On 3/19/20 2:06 PM, Patrick Palka via Gcc-patches wrote:
On Thu, 19 Mar 2020, Marek Polacek wrote:

On Thu, Mar 19, 2020 at 01:06:35PM -0400, Patrick Palka via Gcc-patches wrote:
On Thu, 19 Mar 2020, Patrick Palka wrote:

This patch adds a check to detect changing the active union member during
initialization of the union.  It uses the CONSTRUCTOR_NO_CLEARING flag as a
proxy for whether the non-empty CONSTRUCTOR of UNION_TYPE we're assigning to in
cxx_eval_store_expression is in the process of being initialized, which seems to
work well.

If we can't rely on CONSTRUCTOR_NO_CLEARING to be set iff a CONSTRUCTOR
is in the process of being initialized, then here's an alternative patch
for consideration, that detects this UB in an indirect way and after the
fact.

Yeah, I'm not sure if that would work well, especially in C++20 where we
sometimes don't clear it:

   /* The result of a constexpr function must be completely initialized.

      However, in C++20, a constexpr constructor doesn't necessarily have
      to initialize all the fields, so we don't clear CONSTRUCTOR_NO_CLEARING
      in order to detect reading an unitialized object in constexpr instead
      of value-initializing it.  (reduced_constant_expression_p is expected to
      take care of clearing the flag.)  */
   if (TREE_CODE (result) == CONSTRUCTOR
       && (cxx_dialect < cxx2a
           || !DECL_CONSTRUCTOR_P (fun)))
     clear_no_implicit_zero (result);

and rely on reduced_constant_expression_p to clear it.

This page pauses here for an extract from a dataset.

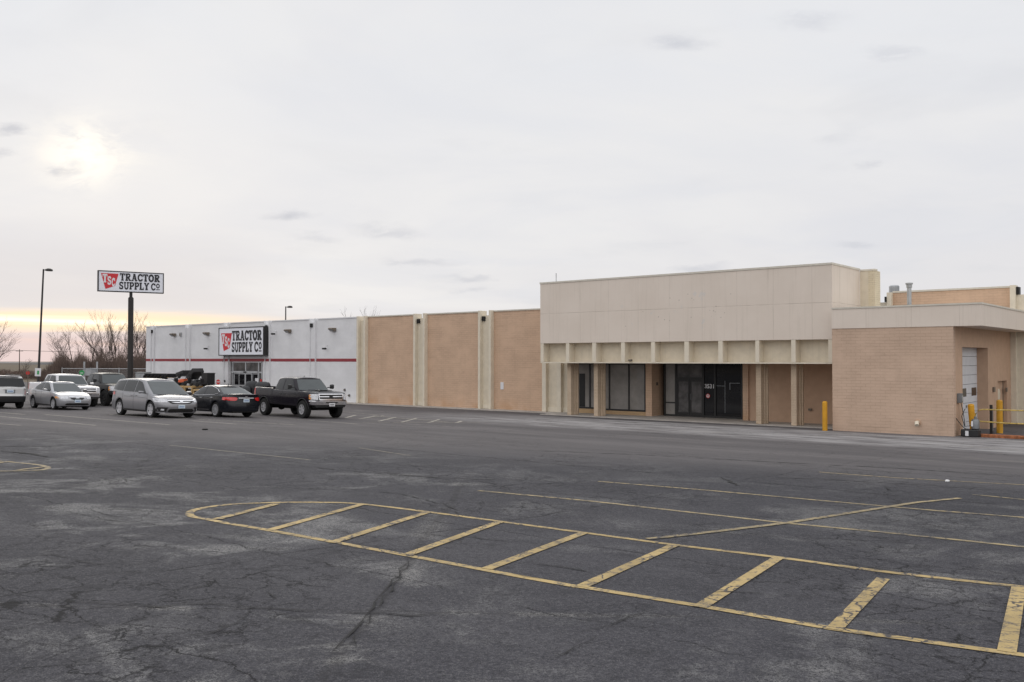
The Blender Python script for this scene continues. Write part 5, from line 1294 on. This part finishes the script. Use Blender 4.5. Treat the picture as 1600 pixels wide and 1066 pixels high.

I see, thanks.  Here's a reproducer for the issue you pointed out, which
is a valid testcase but gets rejected with the proposed patch:

     union U
     {
       int x;
       char y;
     };

     constexpr bool
     baz ()
     {
       U u;
       u.x = 3;
       u.y = 7;
       return (u.y == 7);
     }

     static_assert (baz ());

CONSTRUCTOR_NO_CLEARING is set for 'u' and is not cleared after its
constructor returns, and so the check yields a false positive for the
assignment to u.y.  That's unfortunate...

We should probably clear the flag when we assign to u.x because once we give a value to one union member, the union has a value.